11Tenets Of A Good Product Manager
Most product managers don’t fail because they lack ideas; they fail because they don’t make the right trade-offs.
Over the course of my career, I’ve led product organizations building everything from 0→1 products to businesses generating over $600M in revenue spanning hardware, software, AI, and crypto.
What I’ve found is that while the domains evolve, the craft of product management remains fundamentally the same.
In the fast-paced world of product development, the job of a product manager is not to optimize for a single objective but to balance competing forces.
I’ve found that good product managers consistently operate across four objectives:
A. User Experience
B. Profit (Unit Economics)
C. Competitive Advantage
D. Technology Advancement
Read more about the four objectives here.
The most common mistake product managers make is optimizing for one objective at the expense of the others.
These objectives are often in tension.

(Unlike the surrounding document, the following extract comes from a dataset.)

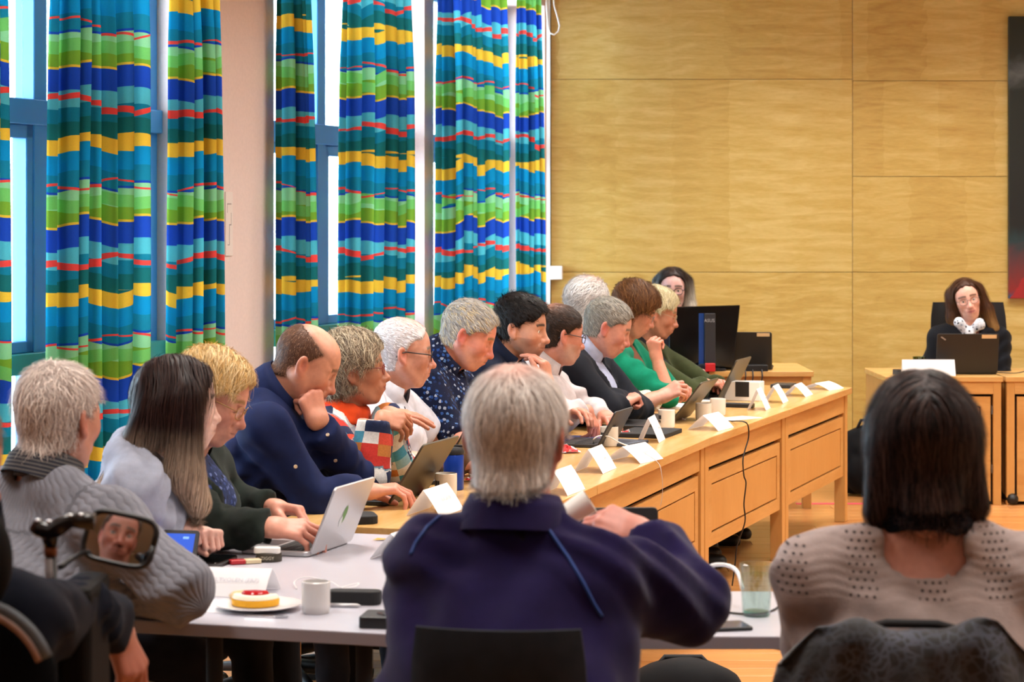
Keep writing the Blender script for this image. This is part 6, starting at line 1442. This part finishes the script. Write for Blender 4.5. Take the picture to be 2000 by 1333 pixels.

The following tenets reflect how good product managers navigate those trade-offs.
A. User Experience
1. Customer requests are inputs, not instructions. The real work is identifying the underlying user problem.
2. Solving one user problem often creates others. Good product managers think in systems, not features.
3. Customer obsession without prioritization leads to noise, not value.
Tension: Great user experience often increases cost and complexity; how much is worth it?
B. Profit (Unit Economics)
4. A product manager who keeps all stakeholders happy is not a good product manager. Decisions should be driven by outcomes, not feelings.
5. Product is the discipline of resource allocation under uncertainty. Saying no is the job.
6. Experimentation is only valuable if it drives decisions that improve unit economics.
Tension: Short-term revenue vs long-term product quality.
C. Competitive Advantage
7. Great product managers operate at the intersection of user experience, technology, and business model.
8. Differentiation is intentional. If your product can be easily copied, it will be.
Tension: Speed to market vs defensibility.
D. Technology Advancement
9. Technology is both an enabler and a constraint.
Tension: Exploration vs. exploitation.